-- Exercise directions --
Say only how many lines contain the word "follow".

*-*-*

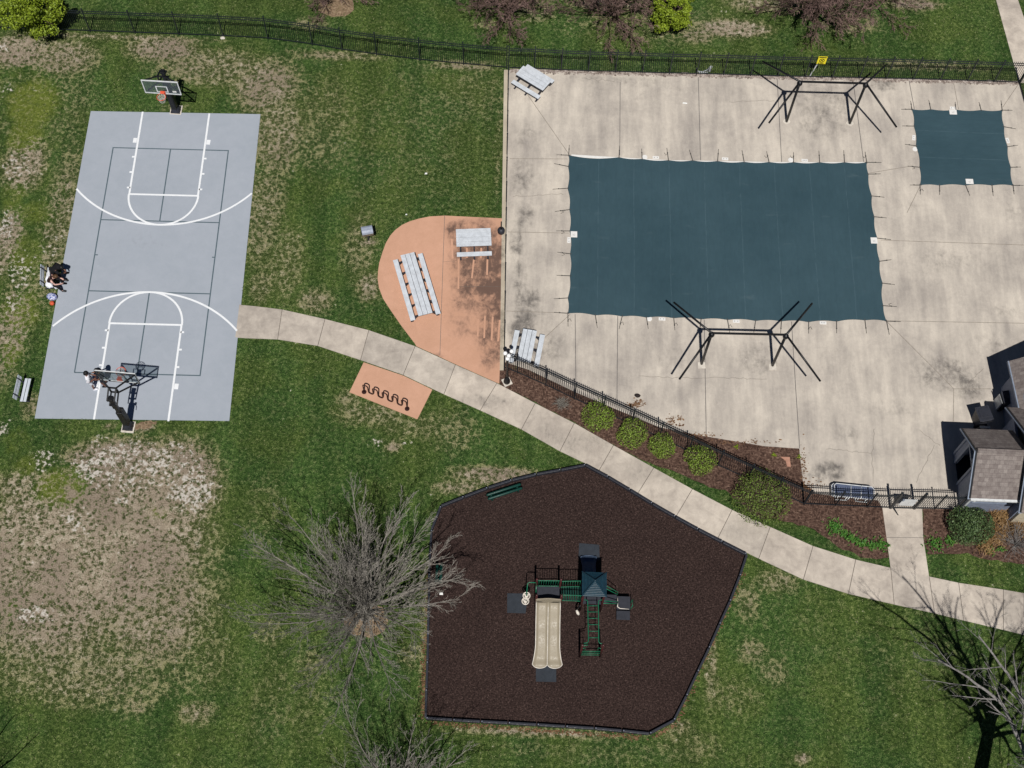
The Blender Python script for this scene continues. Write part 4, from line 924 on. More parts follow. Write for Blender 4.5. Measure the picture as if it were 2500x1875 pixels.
# double slide
s_t, s_b = P(1338.5, 1470, ZD + .1), P(1336, 1622, .22)
ux = Vector((d_se.x - d_sw.x, d_se.y - d_sw.y, 0)).normalized()
prof = []
NS = 26
def slide(cen_t, cen_b, wt, wb, lanes, z_top, z_bot, mat, name, rim=.14, wave=.03):
    m = MB(); V = []; rows = []
    for i in range(NS + 1):
        f = i / NS; q = Vector((cen_t.x + (cen_b.x - cen_t.x) * f, cen_t.y + (cen_b.y - cen_t.y) * f, 0))
        g = 0 if f < .05 else min(1, (f - .05) / .85)
        z = z_top - (z_top - z_bot) * (g + .06 * math.sin(2 * math.pi * g)) + wave * math.sin(4 * math.pi * g) * (1 - g)
        wd = wt + (wb - wt) * max(0, (f - .68) / .32) ** 1.6 if f > .68 else wt
        row = []; n = 22
        for k in range(n + 1):
            s = -1 + 2 * k / n; lane = abs(math.sin(math.pi * (s + 1) / 2 * lanes)) if lanes > 1 else math.cos(math.pi * s / 2)
            e = abs(s); hgt = rim * (1 - min(1, lane * 1.9) ** .8)
            if lanes > 1 and e < .3: hgt *= .62
            if e > .93: hgt = rim * (.98 if e < .999 else .75)
            y_end = 0
            if f > .93: y_end = -.0
            row.append(Vector((q.x + ux.x * s * wd / 2, q.y + ux.y * s * wd / 2, z + hgt)))
        rows.append(row)
    # rounded lobes at the exit
    dirv = Vector((cen_b.x - cen_t.x, cen_b.y - cen_t.y, 0)).normalized(); last = rows[-1]; ext = []
    for k, p in enumerate(last):
        s = -1 + 2 * k / (len(last) - 1); lob = abs(math.sin(math.pi * (s + 1) / 2 * lanes)) if lanes > 1 else math.cos(math.pi * s / 2)
        ext.append(p + dirv * (.02 + .13 * lob ** .6) + Vector((0, 0, -.05 * lob if lob > .2 else 0)))
    rows.append(ext); lip = [p + Vector((0, 0, -.09)) for p in ext]; rows.append(lip)
    nn = len(rows[0])
    for row in rows: V += row
    fs = [(i * nn + k, i * nn + k + 1, (i + 1) * nn + k + 1, (i + 1) * nn + k) for i in range(len(rows) - 1) for k in range(nn - 1)]
    o0 = len(V)  # under-skin side walls
    for i, row in enumerate(rows): V += [row[0] + Vector((0, 0, -.24)), row[-1] + Vector((0, 0, -.24))]
    for i in range(len(rows) - 1): fs += [(i * nn, (i + 1) * nn, o0 + 2 * i + 2, o0 + 2 * i), ((i + 1) * nn + nn - 1, i * nn + nn - 1, o0 + 2 * i + 1, o0 + 2 * i + 3)]
    m.add(V, fs); o = part(name, mat, m, True)
    m = MB()
    for k in (0, nn - 1): m.tube([row[k] + Vector((0, 0, .01)) for row in rows[:-1]], .022, 6)
    m.tube(rows[-2], .02, 6)
    if lanes > 1: m.tube([row[nn // 2] + Vector((0, 0, .004)) for row in rows[2:-2]], .02, 6)
    part('rolled_edge', 'beige' if mat == 'tan' else mat, m, True, parent=o)
    return o
SL = slide(s_t, s_b, 1.08, 1.34, 2, ZD + .02, .16, 'tan', 'double_slide')
m = MB(); hz = ZD + .55
pts = [(d_sw.x - .02, d_sw.y - .02, ZD + .12), (d_sw.x - .02, d_sw.y - .03, hz)] + [tuple(Vector((d_sw.x, d_sw.y - .03, 0)).lerp(Vector((d_se.x, d_se.y - .03, 0)), f) + Vector((0, 0, hz + .12 * math.sin(math.pi * f) ** 2))) for f in np.linspace(0, 1, 11)] + [(d_se.x + .02, d_se.y - .03, ZD + .12)]
top_ = pts[1:-1]; bot_ = [(x, y - .01, ZD + .30 - (.0 if abs(i - 5.5) > 2 else .12)) for i, (x, y, z) in enumerate(top_)]
m.add(top_ + bot_ + [(x, y - .05, z) for x, y, z in top_] + [(x, y - .05, z) for x, y, z in bot_], [(i, i + 1, 12 + i + 0, 11 + i + 0) for i in range(len(top_) - 1)][:0])
nT = len(top_); m = MB(); m.add(top_ + bot_ + [(x, y - .05, z) for x, y, z in top_] + [(x, y - .05, z) for x, y, z in bot_],
    [(i, i + 1, nT + i + 1, nT + i) for i in range(nT - 1)] + [(2 * nT + i + 1, 2 * nT + i, 3 * nT + i, 3 * nT + i + 1) for i in range(nT - 1)] + [(i + 1, i, 2 * nT + i, 2 * nT + i + 1) for i in range(nT - 1)] + [(nT + i, nT + i + 1, 3 * nT + i + 1, 3 * nT + i) for i in range(nT - 1)])
part('slide_hood', 'tan', m, False, 0, SL)
# tower with a hip roof
ZR, ZA = 2.75, 3.3
rc = [P(1421, 1397, ZR), P(1481, 1397, ZR), P(1481, 1455.5, ZR), P(1421, 1456, ZR)]; rx = sum(p.x for p in rc) / 4; ry = sum(p.y for p in rc) / 4; hx, hy = (rc[1].x - rc[0].x) / 2, (rc[0].y - rc[3].y) / 2
m = MB(); V = []; lv = 9
for i in range(lv + 1):
    f = i / lv; k = 1 - f * .97; z = ZR + (ZA - ZR) * f ** 1.1
    for sx, sy in ((-1, 1), (1, 1), (1, -1), (-1, -1)): V.append((rx + sx * hx * k, ry + sy * hy * k, z))
    if i < lv:
        for sx, sy in ((-1, 1), (1, 1), (1, -1), (-1, -1)): V.append((rx + sx * hx * (k - .06), ry + sy * hy * (k - .06), z + .008))
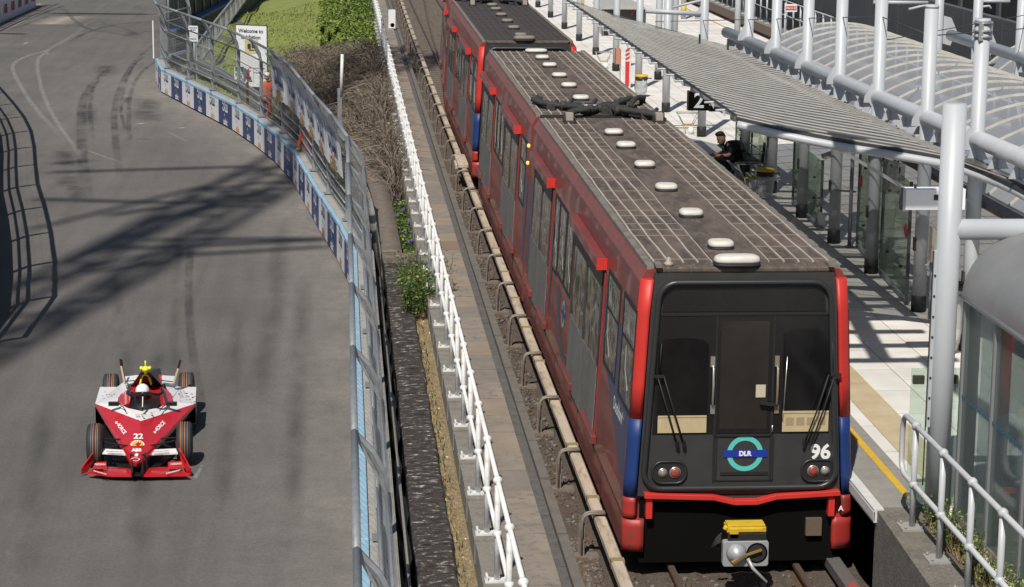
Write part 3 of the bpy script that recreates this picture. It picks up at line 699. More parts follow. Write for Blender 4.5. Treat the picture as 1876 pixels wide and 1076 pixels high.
# gravel and dry grass strip
grav=mat('straw_gravel',(.31,.245,.145),.95,col2=(.18,.135,.08),nscale=14,nlo=.35,nhi=.65,col3=(.12,.085,.05),n3=30,bump=.8,bscale=60)
q=MB(); n=70
for i in range(n):
    y0,y1=-14+i*.5,-13.5+i*.5; q.quad((-3.17,y0,-.12),(-2.93,y0,-.10),(-2.93,y1,-.10),(-3.17,y1,-.12))
q.build('gravel_strip',grav,kind='structure')
q=MB()
for i in range(2600):
    x,y=rnd(-3.15,-2.95),rnd(-8,15); z=-.11; a=rnd(0,6.3); l=rnd(.02,.07); q.add([(x,y,z),(x+.006,y+.004,z),(x+math.cos(a)*l,y+math.sin(a)*l,z+rnd(.01,.06))],[(0,1,2)],random.choice((0,0,1)))
for i in range(16):
    x,y=rnd(-3.15,-2.95),rnd(-8,14); q.ell((x,y,-.10),(rnd(.01,.025),rnd(.01,.03),.012),6,4,2)
for i in range(420):
    x,y=rnd(-3.19,-3.05),rnd(-8,15); q.add([(x,y,-.10),(x+.02,y+.01,-.10),(x+rnd(-.04,.03),y+rnd(-.05,.05),-.10+rnd(.02,.13))],[(0,1,2)],random.choice((0,1,3,3)))
q.build('straw_litter',[mat('straw_a',(.5,.38,.18),.9),mat('straw_b',(.3,.22,.11),.9),mat('white_litter',(.6,.6,.58),.8),mat('moss_green',(.06,.08,.02),.9)],kind='stuff')
# concrete parapet carrying the railing, with stub plinths
plin=mat('plinth_concrete',(.215,.20,.175),.9,col2=(.15,.138,.12),nscale=5,col3=(.26,.245,.215),bump=.4)
t=thing('parapet','low concrete parapet with stub plinths under the white railing','parapet',(-2.8,0,-.3))
q=MB(); q.box(-2.94,-2.72,-14,110,-1.6,.262); q.build('parapet_wall',plin,t)
FP=1.66; POSTY=[.45-1.68*i for i in range(8,0,-1)]+[.45+1.62*i for i in range(62)]
q=MB()
for y in POSTY:
    q=MB(); q.box(-2.955,-2.68,y-.22,y+.24,.0,.288); q.build('plinth',plin,t)
# white tubular railing
t=thing('white_railing','long white two-rail tubular railing on stub plinths between the gravel strip and the track','railing',(-2.8,0,.3))
def post_mesh():
    q=MB(); q.cyl((0,0,.02),(0,0,1.12),.032,n=10)
    for z in (.53,1.12): q.ell((0,0,z),(.055,.055,.05),10,6)
    q.box(-.13,.13,-.07,.07,0,.022)
    for sx in (-1,1): q.box(sx*.11-.012,sx*.11+.012,-.07,.07,.022,.075); q.cyl((sx*.09,0,.02),(sx*.09,0,.05),.015,n=6)
    return q.mesh('post',white)
pm=post_mesh()
for y in POSTY:
    o=link('post',pm,t); o.location=V((-2.80,y,.29))-V((-2.8,0,.3))
q=MB(); q.cyl((-2.80,-14,1.41),(-2.80,105,1.41),.026,n=10); q.build('top_rail',white,t)
q=MB(); q.cyl((-2.80,-14,.82),(-2.80,105,.82),.024,n=10); q.build('mid_rail',white,t)
# walkway slabs, cable duct, kerb
slabm=[mat('slab_a',(.255,.218,.178),.9,col2=(.195,.166,.138),nscale=3,col3=(.15,.13,.11),n3=8,bump=.3),mat('slab_b',(.225,.178,.138),.9,col2=(.27,.222,.175),nscale=3,bump=.3),mat('slab_c',(.17,.15,.13),.9,col2=(.22,.19,.16),nscale=4,bump=.3),mat('slab_rust',(.22,.135,.09),.9,col2=(.19,.15,.12),nscale=3)]
q=MB(); y=-14
while y<115:
    L=rnd(.85,1.0); q.box(-2.655,-2.12,y,y+L-.012,.0,.27+rnd(-.008,.008),random.choices((0,1,2,3),(6,4,2,.5))[0]); y+=L
q.build('walkway_slabs',slabm,kind='structure')
duct=mat('duct_lid',(.085,.08,.075),.9,col2=(.13,.12,.11),nscale=5,col3=(.05,.048,.045)); kerbm=mat('duct_kerb',(.15,.135,.115),.9,col2=(.11,.10,.085),nscale=5,bump=.3)
q=MB(); y=-14
while y<115:
    L=rnd(1.6,2.2); q.box(-2.10,-1.985,y,y+L-.02,.0,.20+rnd(-.01,.01),0); y+=L
y=-14
while y<115:
    L=rnd(1.8,2.4); q.box(-1.975,-1.86,y,y+L-.06,.0,.25+rnd(-.01,.01),1); y+=L
q.build('cable_duct',[duct,kerbm],kind='structure')
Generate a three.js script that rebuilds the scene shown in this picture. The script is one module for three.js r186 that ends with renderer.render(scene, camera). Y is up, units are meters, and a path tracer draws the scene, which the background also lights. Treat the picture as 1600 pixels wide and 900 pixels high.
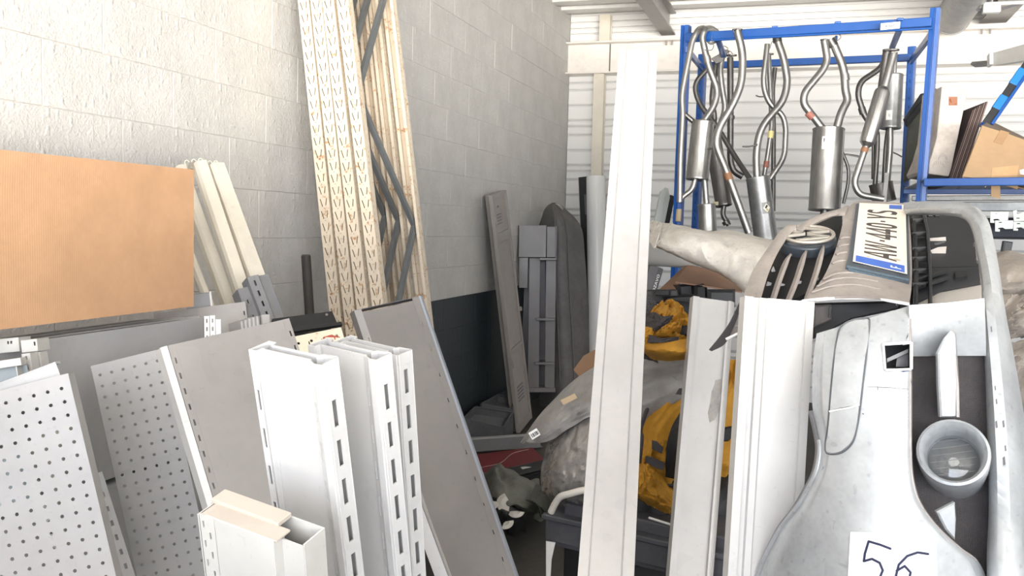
import * as THREE from 'three';
import { RoundedBoxGeometry } from 'three/addons/geometries/RoundedBoxGeometry.js';
import { mergeGeometries, mergeVertices, toCreasedNormals } from 'three/addons/utils/BufferGeometryUtils.js';
import { RectAreaLightUniformsLib } from 'three/addons/lights/RectAreaLightUniformsLib.js';
import { Sky } from 'three/addons/objects/Sky.js';

// ---------- camera, sky, daylight, exposure ----------
// world: left wall is x = 0, back wall is z = 0, floor is y = 0
const scene = new THREE.Scene();
const F = 1450;                                       // focal length in pixels of the 1600 x 900 frame
const camera = new THREE.PerspectiveCamera(2 * Math.atan(450 / F) * 180 / Math.PI, 1600 / 900, 0.05, 100);
camera.rotation.order = 'YXZ';
camera.position.set(2.186, 1.5, 8.539);
camera.rotation.set(-0.06714, 0.3053, 0.025);
camera.updateMatrixWorld();
scene.add(camera);
RectAreaLightUniformsLib.init();
const sky = new Sky(); sky.scale.setScalar(400);
{ const u = sky.material.uniforms; u.turbidity.value = 12; u.rayleigh.value = 0.5; u.mieCoefficient.value = 0.005; u.mieDirectionalG.value = 0.8;
  u.sunPosition.value.set(-0.5, 0.75, 0.45); }
scene.add(sky); scene.backgroundIntensity = scene.environmentIntensity = 0.6;
const sun = new THREE.DirectionalLight(0xfff4e4, 3);
sun.position.set(-10, 15, 22); sun.target.position.set(3, 0, 14);
sun.castShadow = true; sun.shadow.mapSize.set(1024, 1024); sun.shadow.radius = 1;
Object.assign(sun.shadow.camera, { left: -14, right: 14, top: 14, bottom: -14, near: 1, far: 60 });
scene.add(sun, sun.target);
// daylight entering by the big loading doorway behind the camera
const dayLight = new THREE.RectAreaLight(0xfdfaf6, 7, 8.4, 1.7);
dayLight.position.set(5.0, 2.1, 11.5); dayLight.lookAt(5.0, 2.1, 0);
scene.add(dayLight);
// the pale yard in full sun in front of the doorway throws light up into the room
const yardLight = new THREE.RectAreaLight(0xfff8ee, 46, 20, 11);
yardLight.position.set(8.5, 0.03, 20.5); yardLight.lookAt(8.5, 10, 20.5);
scene.add(yardLight);
const renderer = new THREE.WebGLRenderer({ antialias: true });
renderer.toneMapping = THREE.LinearToneMapping;
renderer.toneMappingExposure = 1.55;
renderer.shadowMap.enabled = true;

// ---------- helpers ----------
const V = (x, y, z) => new THREE.Vector3(x, y, z);
let seed = 20240611;
function rnd() { seed |= 0; seed = seed + 0x6D2B79F5 | 0; let t = Math.imul(seed ^ seed >>> 15, 1 | seed); t = t + Math.imul(t ^ t >>> 7, 61 | t) ^ t; return ((t ^ t >>> 14) >>> 0) / 4294967296; }
const rr = (a, b) => a + (b - a) * rnd();
const at = (x, y, Z) => V((x - 800) / F * Z, (450 - y) / F * Z, -Z).applyMatrix4(camera.matrixWorld);   // a measured direction and distance to a place in the room
function hit(x, y, n, c) { const o = camera.position, d = at(x, y, 1).sub(o); return d.multiplyScalar((c - n.dot(o)) / n.dot(d)).add(o); }
const onX = (x, y, c) => hit(x, y, V(1, 0, 0), c), onY = (x, y, c) => hit(x, y, V(0, 1, 0), c), onZ = (x, y, c) => hit(x, y, V(0, 0, 1), c);
const names = new Map();
function numbered(n) { const k = names.get(n) || 0; names.set(n, k + 1); return k ? n + '_' + String(k).padStart(3, '0') : n; }
function soft(o) { o.traverse((m) => { if (m.isMesh) { m.castShadow = true; m.receiveShadow = true; } }); return o; }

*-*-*

-- Right answer --
2